• _Exercise goal_
Do not carry the pictures over; copy every other part of the entries exactly.

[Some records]

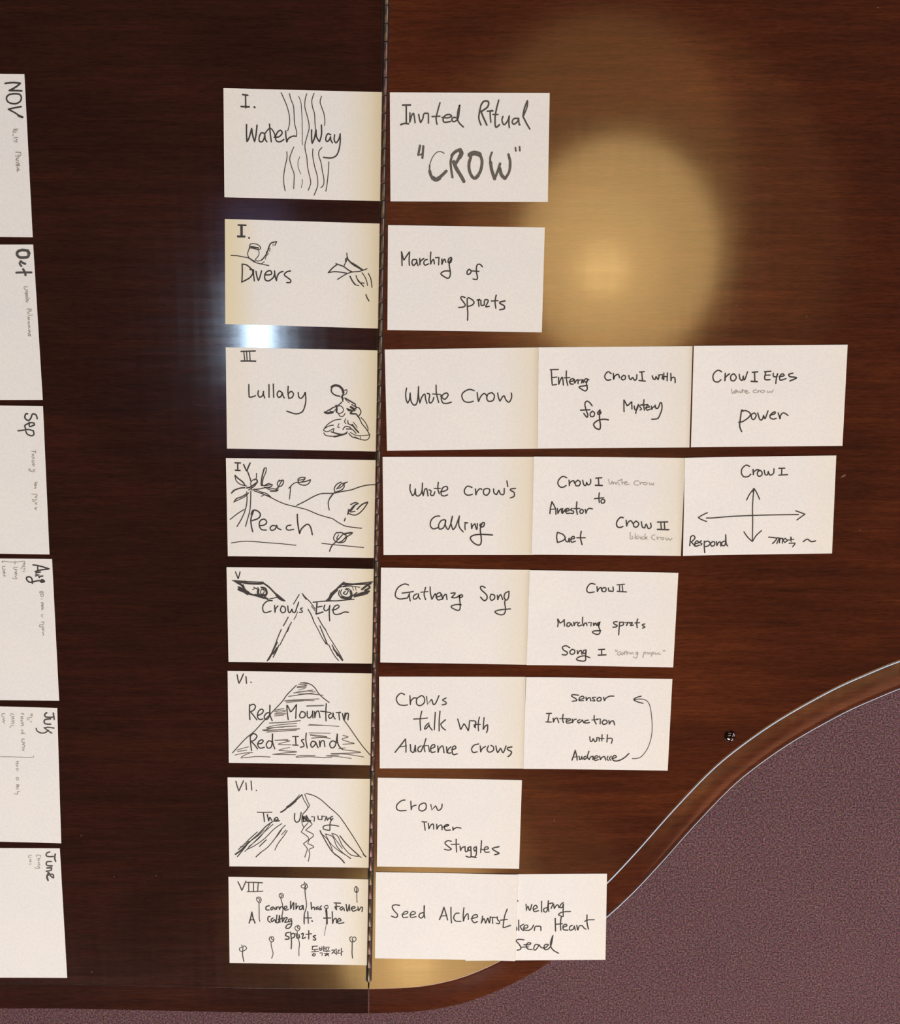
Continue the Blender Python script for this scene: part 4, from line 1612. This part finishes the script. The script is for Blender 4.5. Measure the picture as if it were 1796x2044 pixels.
def ribbon(bm, P, w, zf, up=0.0):
    """a pen stroke: flat strip with round ends lying on the card"""
    z = lambda x, y: zf(x, y) + up
    Q = [P[0]]
    for p in P[1:]:
        if (Vector(p) - Vector(Q[-1])).length > 0.00008: Q.append(p)
    h = w / 2
    def disc(c, dz):
        vs = [bm.verts.new((c[0] + math.cos(t * math.pi / 4) * h, c[1] + math.sin(t * math.pi / 4) * h, z(*c) + 0.00008 + dz)) for t in range(8)]
        bm.faces.new(vs)
    disc(Q[0], 4e-7)
    if len(Q) == 1: return
    disc(Q[-1], 8e-7)
    prev = None
    for i, p in enumerate(Q):
        a = Vector(Q[max(i - 1, 0)]); b = Vector(Q[min(i + 1, len(Q) - 1)])
        d = b - a
        if d.length < 1e-9: d = Vector(Q[i]) - a
        d.normalize(); nn = Vector((-d.y, d.x)) * h
        cur = (bm.verts.new((p[0] + nn.x, p[1] + nn.y, z(*p) + 0.00008)), bm.verts.new((p[0] - nn.x, p[1] - nn.y, z(*p) + 0.00008)))
        if prev: bm.faces.new((prev[0], prev[1], cur[1], cur[0]))
        prev = cur
def parse(text):
    res = {}; cur = None
    for ln in text.strip().split('\n'):
        if ln[0] == '@': cur = res[ln[1:]] = []
        elif ln[0] == '=':
            nm, ink = ln[1:].split(); cur.append((nm, ink, []))
        else:
            w, rest = ln.split(' ', 1)
            segs = []
            for s in rest.split('/'):
                v = [int(q) / 1e4 for q in s.split()]
                segs.append(list(zip(v[::2], v[1::2])))
            cur[-1][2].append((int(w) / 1e4, segs))
    return res
def words(lines):
    """gather the strokes that stand close together into one written word each"""
    box = [(min(p[0] for p in q), min(p[1] for p in q), max(p[0] for p in q), max(p[1] for p in q)) for _w, q in lines]
    root = list(range(len(lines)))
    def find(i):
        while root[i] != i: i = root[i]
        return i
    for i in range(len(lines)):
        for k in range(i):
            a, b = box[i], box[k]
            dx = max(a[0], b[0]) - min(a[2], b[2]); dy = max(a[1], b[1]) - min(a[3], b[3])
            if dx < 0.0034 and dy < 0.0016: root[find(i)] = find(k)
    out = {}
    for i, ln in enumerate(lines): out.setdefault(find(i), []).append(ln)
    return list(out.values())
DATA = parse(STROKES)
for key, ((cx, cy, th), portrait, lifts, yel, label, grp) in CARDS.items():
    w, h = (H, W) if portrait else (W, H)
    base = BASE + (0.0003 if key == 'r8a' else 0)
    z = lift_fn(w, lifts, base)
    card = empty('index_card', (cx, cy, LID))
    card.rotation_euler = (0, 0, th)
    tag(card, label, 'card', GROUPS[grp])
    bm = bmesh.new()
    nx, ny = 18, 8
    top = [[bm.verts.new((-w / 2 + w * i / nx, -h / 2 + h * j / ny, z(-w / 2 + w * i / nx, 0) + TH)) for j in range(ny + 1)] for i in range(nx + 1)]
    bot = [[bm.verts.new((-w / 2 + w * i / nx, -h / 2 + h * j / ny, z(-w / 2 + w * i / nx, 0))) for j in range(ny + 1)] for i in range(nx + 1)]
    for i in range(nx):
        for j in range(ny):
            bm.faces.new((top[i][j], top[i + 1][j], top[i + 1][j + 1], top[i][j + 1]))
            bm.faces.new((bot[i][j], bot[i][j + 1], bot[i + 1][j + 1], bot[i + 1][j]))
    for i in range(nx):
        bm.faces.new((top[i][0], bot[i][0], bot[i + 1][0], top[i + 1][0]))
        bm.faces.new((top[i][ny], top[i + 1][ny], bot[i + 1][ny], bot[i][ny]))
    for j in range(ny):
        bm.faces.new((top[0][j], top[0][j + 1], bot[0][j + 1], bot[0][j]))
        bm.faces.new((top[nx][j], bot[nx][j], bot[nx][j + 1], top[nx][j + 1]))
    sh = mesh_obj('card_sheet', bm, PAPER, card)
    sh['yellow_left'], sh['yellow_right'] = float(yel[0]), float(yel[1])
    zt = lambda x, y, z=z: z(x, y) + TH
    layer = 0
    for nm, ink, strokes in DATA[key]:
        lines = []
        for wd, segs in strokes:
            pts = []; last = None
            for s in segs:
                if last is not None and (Vector(s[0]) - Vector(last)).length > 1e-6:
                    s = [last] + s
                last = s[-1]
                c = catmull(s, 5) if len(s) > 2 else s
                pts += c if not pts else c[1:]
            lines.append((wd, pts))
        for group in (words(lines) if 'drawing' not in nm or nm in ('camellia_drawing', 'mountain_drawing') else [lines]):
            bm = bmesh.new()
            for wd, pts in group:
                layer += 1
                ribbon(bm, pts, wd * (1.0 if 'drawing' in nm else W_SCALE), zt, (layer % 60) * 1.2e-6)
            mesh_obj(nm, bm, INKS[ink], card)

# lint and small scuffs lying on the lacquer
LINT = [(0.4224, -0.333, 0.0007), (0.2865, -0.1061, 0.0006), (0.3567, -0.1169, 0.0008), (0.1163, -0.6506, 0.0008), (-0.3549, -0.7149, 0.0006), (-0.3097, -0.7138, 0.0006), (0.4083, 0.1731, 0.0007), (-0.3849, -0.8273, 0.0008), (-0.3878, -0.6674, 0.0007), (0.4023, -0.2769, 0.0019), (0.2412, -0.6507, 0.0005), (0.1687, -0.6346, 0.0005)]
bm = bmesh.new()
for x, y, r in LINT:
    a0 = random.uniform(0, 6.28); vs = []
    for k in range(7):
        t = 2 * math.pi * k / 7; e = r * random.uniform(0.7, 1.1)
        u, v = math.cos(t) * e * 1.7, math.sin(t) * e * 0.6
        vs.append(bm.verts.new((x + u * math.cos(a0) - v * math.sin(a0), y + u * math.sin(a0) + v * math.cos(a0), LID + 0.00012)))
    bm.faces.new(vs)
lint = mesh_obj('lint', bm, flat_mat('tan_lint', (0.15, 0.085, 0.055)))
lint['kind'] = 'stuff'
tag(lint, 'tiny tan lint flecks scattered over the dark lid', 'lint')
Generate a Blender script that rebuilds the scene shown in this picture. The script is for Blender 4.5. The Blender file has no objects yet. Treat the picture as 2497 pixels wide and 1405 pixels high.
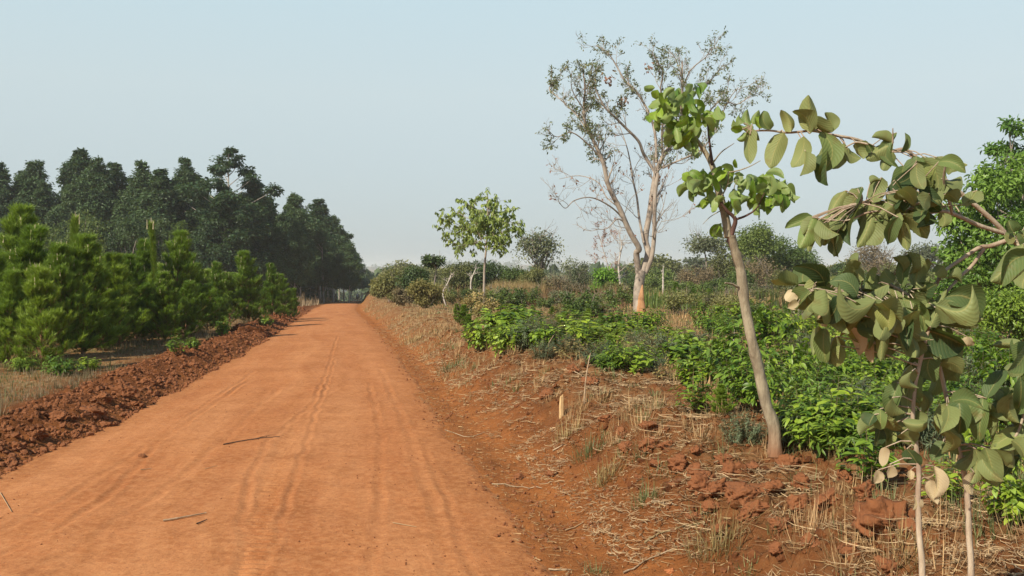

• _Exercise solution_
Continue the Blender Python script for this scene: part 4, from line 1612. This part finishes the script. The script is for Blender 4.5. Measure the picture as if it were 1796x2044 pixels.
def ribbon(bm, P, w, zf, up=0.0):
    """a pen stroke: flat strip with round ends lying on the card"""
    z = lambda x, y: zf(x, y) + up
    Q = [P[0]]
    for p in P[1:]:
        if (Vector(p) - Vector(Q[-1])).length > 0.00008: Q.append(p)
    h = w / 2
    def disc(c, dz):
        vs = [bm.verts.new((c[0] + math.cos(t * math.pi / 4) * h, c[1] + math.sin(t * math.pi / 4) * h, z(*c) + 0.00008 + dz)) for t in range(8)]
        bm.faces.new(vs)
    disc(Q[0], 4e-7)
    if len(Q) == 1: return
    disc(Q[-1], 8e-7)
    prev = None
    for i, p in enumerate(Q):
        a = Vector(Q[max(i - 1, 0)]); b = Vector(Q[min(i + 1, len(Q) - 1)])
        d = b - a
        if d.length < 1e-9: d = Vector(Q[i]) - a
        d.normalize(); nn = Vector((-d.y, d.x)) * h
        cur = (bm.verts.new((p[0] + nn.x, p[1] + nn.y, z(*p) + 0.00008)), bm.verts.new((p[0] - nn.x, p[1] - nn.y, z(*p) + 0.00008)))
        if prev: bm.faces.new((prev[0], prev[1], cur[1], cur[0]))
        prev = cur
def parse(text):
    res = {}; cur = None
    for ln in text.strip().split('\n'):
        if ln[0] == '@': cur = res[ln[1:]] = []
        elif ln[0] == '=':
            nm, ink = ln[1:].split(); cur.append((nm, ink, []))
        else:
            w, rest = ln.split(' ', 1)
            segs = []
            for s in rest.split('/'):
                v = [int(q) / 1e4 for q in s.split()]
                segs.append(list(zip(v[::2], v[1::2])))
            cur[-1][2].append((int(w) / 1e4, segs))
    return res
def words(lines):
    """gather the strokes that stand close together into one written word each"""
    box = [(min(p[0] for p in q), min(p[1] for p in q), max(p[0] for p in q), max(p[1] for p in q)) for _w, q in lines]
    root = list(range(len(lines)))
    def find(i):
        while root[i] != i: i = root[i]
        return i
    for i in range(len(lines)):
        for k in range(i):
            a, b = box[i], box[k]
            dx = max(a[0], b[0]) - min(a[2], b[2]); dy = max(a[1], b[1]) - min(a[3], b[3])
            if dx < 0.0034 and dy < 0.0016: root[find(i)] = find(k)
    out = {}
    for i, ln in enumerate(lines): out.setdefault(find(i), []).append(ln)
    return list(out.values())
DATA = parse(STROKES)
for key, ((cx, cy, th), portrait, lifts, yel, label, grp) in CARDS.items():
    w, h = (H, W) if portrait else (W, H)
    base = BASE + (0.0003 if key == 'r8a' else 0)
    z = lift_fn(w, lifts, base)
    card = empty('index_card', (cx, cy, LID))
    card.rotation_euler = (0, 0, th)
    tag(card, label, 'card', GROUPS[grp])
    bm = bmesh.new()
    nx, ny = 18, 8
    top = [[bm.verts.new((-w / 2 + w * i / nx, -h / 2 + h * j / ny, z(-w / 2 + w * i / nx, 0) + TH)) for j in range(ny + 1)] for i in range(nx + 1)]
    bot = [[bm.verts.new((-w / 2 + w * i / nx, -h / 2 + h * j / ny, z(-w / 2 + w * i / nx, 0))) for j in range(ny + 1)] for i in range(nx + 1)]
    for i in range(nx):
        for j in range(ny):
            bm.faces.new((top[i][j], top[i + 1][j], top[i + 1][j + 1], top[i][j + 1]))
            bm.faces.new((bot[i][j], bot[i][j + 1], bot[i + 1][j + 1], bot[i + 1][j]))
    for i in range(nx):
        bm.faces.new((top[i][0], bot[i][0], bot[i + 1][0], top[i + 1][0]))
        bm.faces.new((top[i][ny], top[i + 1][ny], bot[i + 1][ny], bot[i][ny]))
    for j in range(ny):
        bm.faces.new((top[0][j], top[0][j + 1], bot[0][j + 1], bot[0][j]))
        bm.faces.new((top[nx][j], bot[nx][j], bot[nx][j + 1], top[nx][j + 1]))
    sh = mesh_obj('card_sheet', bm, PAPER, card)
    sh['yellow_left'], sh['yellow_right'] = float(yel[0]), float(yel[1])
    zt = lambda x, y, z=z: z(x, y) + TH
    layer = 0
    for nm, ink, strokes in DATA[key]:
        lines = []
        for wd, segs in strokes:
            pts = []; last = None
            for s in segs:
                if last is not None and (Vector(s[0]) - Vector(last)).length > 1e-6:
                    s = [last] + s
                last = s[-1]
                c = catmull(s, 5) if len(s) > 2 else s
                pts += c if not pts else c[1:]
            lines.append((wd, pts))
        for group in (words(lines) if 'drawing' not in nm or nm in ('camellia_drawing', 'mountain_drawing') else [lines]):
            bm = bmesh.new()
            for wd, pts in group:
                layer += 1
                ribbon(bm, pts, wd * (1.0 if 'drawing' in nm else W_SCALE), zt, (layer % 60) * 1.2e-6)
            mesh_obj(nm, bm, INKS[ink], card)

# lint and small scuffs lying on the lacquer
LINT = [(0.4224, -0.333, 0.0007), (0.2865, -0.1061, 0.0006), (0.3567, -0.1169, 0.0008), (0.1163, -0.6506, 0.0008), (-0.3549, -0.7149, 0.0006), (-0.3097, -0.7138, 0.0006), (0.4083, 0.1731, 0.0007), (-0.3849, -0.8273, 0.0008), (-0.3878, -0.6674, 0.0007), (0.4023, -0.2769, 0.0019), (0.2412, -0.6507, 0.0005), (0.1687, -0.6346, 0.0005)]
bm = bmesh.new()
for x, y, r in LINT:
    a0 = random.uniform(0, 6.28); vs = []
    for k in range(7):
        t = 2 * math.pi * k / 7; e = r * random.uniform(0.7, 1.1)
        u, v = math.cos(t) * e * 1.7, math.sin(t) * e * 0.6
        vs.append(bm.verts.new((x + u * math.cos(a0) - v * math.sin(a0), y + u * math.sin(a0) + v * math.cos(a0), LID + 0.00012)))
    bm.faces.new(vs)
lint = mesh_obj('lint', bm, flat_mat('tan_lint', (0.15, 0.085, 0.055)))
lint['kind'] = 'stuff'
tag(lint, 'tiny tan lint flecks scattered over the dark lid', 'lint')
Generate a Blender script that rebuilds the scene shown in this picture. The script is for Blender 4.5. The Blender file has no objects yet. Treat the picture as 2497 pixels wide and 1405 pixels high.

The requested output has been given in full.